Ma non si può fare tutto da soli; serve un ambiente in cui si condividono esperienze e risultati, in cui si impari anche a collaborare. La scuola non ha sempre queste attenzioni o persegue queste modalità di apprendimento.

Fragilità e potere della mente

Nel penultimo capitolo Fleming affronta il problema dell’autoconsapevolezza nell’era delle macchine. Più gli automatismi sono sofisticati più gli operatori umani perdono rilevanza. Con il perfezionamento tecnologico il ruolo degli umani potrebbe essere sempre meno importante, ma se le macchine più avanzate possono avere una mente propria sono ancora incapaci di spiegare come stanno risolvendo un particolare problema. Tuttavia i progressi sono veramente notevoli: le reti neurali artificiali sottopongono informazioni a strati di neuroni simulati, regolando il peso delle loro connessioni a seconda degli errori commessi e fornendo feedback correttivi; i droni certamente non sono autoconsapevoli, ma sanno predire e correggere i propri errori.
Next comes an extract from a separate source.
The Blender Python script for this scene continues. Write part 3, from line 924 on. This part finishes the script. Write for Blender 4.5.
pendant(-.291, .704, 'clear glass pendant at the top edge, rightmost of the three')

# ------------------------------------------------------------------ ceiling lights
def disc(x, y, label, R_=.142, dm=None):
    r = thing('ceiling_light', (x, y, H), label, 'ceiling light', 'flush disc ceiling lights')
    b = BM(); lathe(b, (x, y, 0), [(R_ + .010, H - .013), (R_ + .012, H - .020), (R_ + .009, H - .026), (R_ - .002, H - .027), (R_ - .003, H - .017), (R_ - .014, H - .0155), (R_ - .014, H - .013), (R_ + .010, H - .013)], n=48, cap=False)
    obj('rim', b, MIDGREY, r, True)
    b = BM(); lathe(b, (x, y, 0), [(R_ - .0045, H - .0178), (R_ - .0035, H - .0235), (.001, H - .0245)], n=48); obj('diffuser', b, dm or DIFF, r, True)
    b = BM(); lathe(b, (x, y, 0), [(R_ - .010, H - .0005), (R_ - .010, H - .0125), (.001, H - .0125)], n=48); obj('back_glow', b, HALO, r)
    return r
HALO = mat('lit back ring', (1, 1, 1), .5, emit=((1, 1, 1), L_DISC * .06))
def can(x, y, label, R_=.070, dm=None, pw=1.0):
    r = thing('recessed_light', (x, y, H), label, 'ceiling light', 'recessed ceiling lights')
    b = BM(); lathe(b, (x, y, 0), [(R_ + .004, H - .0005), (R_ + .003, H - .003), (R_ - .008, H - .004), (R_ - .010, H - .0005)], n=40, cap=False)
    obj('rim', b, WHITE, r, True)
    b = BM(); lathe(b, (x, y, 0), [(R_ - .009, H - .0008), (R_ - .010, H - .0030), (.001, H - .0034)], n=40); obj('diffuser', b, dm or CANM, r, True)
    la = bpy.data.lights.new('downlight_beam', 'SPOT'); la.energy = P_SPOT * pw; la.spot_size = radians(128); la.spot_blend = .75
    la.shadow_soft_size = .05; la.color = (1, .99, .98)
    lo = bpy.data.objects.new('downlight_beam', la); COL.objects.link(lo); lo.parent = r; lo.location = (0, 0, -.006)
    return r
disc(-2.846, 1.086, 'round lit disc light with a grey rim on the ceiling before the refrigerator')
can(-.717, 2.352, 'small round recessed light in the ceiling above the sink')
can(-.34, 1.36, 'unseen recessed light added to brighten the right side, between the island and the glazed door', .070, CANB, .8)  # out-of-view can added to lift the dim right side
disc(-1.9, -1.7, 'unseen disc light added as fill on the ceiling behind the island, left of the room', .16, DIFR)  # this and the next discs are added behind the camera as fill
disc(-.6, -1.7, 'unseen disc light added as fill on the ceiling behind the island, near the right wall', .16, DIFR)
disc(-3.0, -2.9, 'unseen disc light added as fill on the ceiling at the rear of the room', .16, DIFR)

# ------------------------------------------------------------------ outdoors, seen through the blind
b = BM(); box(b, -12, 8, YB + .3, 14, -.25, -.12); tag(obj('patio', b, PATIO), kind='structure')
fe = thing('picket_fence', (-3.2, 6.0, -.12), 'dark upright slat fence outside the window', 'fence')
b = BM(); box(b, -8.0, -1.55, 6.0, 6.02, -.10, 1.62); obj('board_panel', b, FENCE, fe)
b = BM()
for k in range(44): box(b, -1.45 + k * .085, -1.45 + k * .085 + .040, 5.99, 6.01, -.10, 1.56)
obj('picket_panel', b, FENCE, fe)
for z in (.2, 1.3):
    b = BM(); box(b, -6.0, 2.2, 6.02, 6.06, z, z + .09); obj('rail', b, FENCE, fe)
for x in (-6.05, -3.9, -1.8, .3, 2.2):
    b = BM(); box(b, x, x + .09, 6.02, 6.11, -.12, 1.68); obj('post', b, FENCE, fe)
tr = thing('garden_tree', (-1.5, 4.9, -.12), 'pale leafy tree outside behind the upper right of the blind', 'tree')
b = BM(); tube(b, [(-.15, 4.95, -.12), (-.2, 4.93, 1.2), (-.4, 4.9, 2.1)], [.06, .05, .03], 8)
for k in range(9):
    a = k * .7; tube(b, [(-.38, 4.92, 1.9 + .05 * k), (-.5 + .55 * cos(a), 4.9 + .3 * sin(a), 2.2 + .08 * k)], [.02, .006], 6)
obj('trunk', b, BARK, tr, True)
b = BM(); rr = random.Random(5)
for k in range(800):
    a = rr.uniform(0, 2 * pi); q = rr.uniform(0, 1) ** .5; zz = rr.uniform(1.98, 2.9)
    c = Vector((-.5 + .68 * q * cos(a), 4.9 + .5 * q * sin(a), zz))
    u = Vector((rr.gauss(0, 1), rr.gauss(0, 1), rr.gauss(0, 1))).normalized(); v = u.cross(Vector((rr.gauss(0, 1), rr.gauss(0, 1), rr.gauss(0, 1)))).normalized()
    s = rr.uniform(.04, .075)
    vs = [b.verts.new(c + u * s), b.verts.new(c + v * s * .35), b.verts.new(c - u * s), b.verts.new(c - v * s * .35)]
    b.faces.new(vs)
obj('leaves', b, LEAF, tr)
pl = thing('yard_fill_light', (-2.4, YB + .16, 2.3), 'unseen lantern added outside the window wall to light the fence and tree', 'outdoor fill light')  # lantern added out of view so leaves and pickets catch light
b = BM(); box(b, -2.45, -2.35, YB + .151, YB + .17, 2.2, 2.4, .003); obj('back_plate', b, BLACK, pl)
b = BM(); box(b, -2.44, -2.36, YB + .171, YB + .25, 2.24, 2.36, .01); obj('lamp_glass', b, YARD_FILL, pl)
Le conclusioni di questa ricerca sono necessariamente problematiche e Fleming ne è particolarmente consapevole. L’invito socratico a conoscere se stessi sta trovando nella scienza un abbozzo di risposta, e questa, più che una sicurezza, porta ad acquisire un nuovo rispetto per la fragilità e il potere della mente capace di autoriflessione.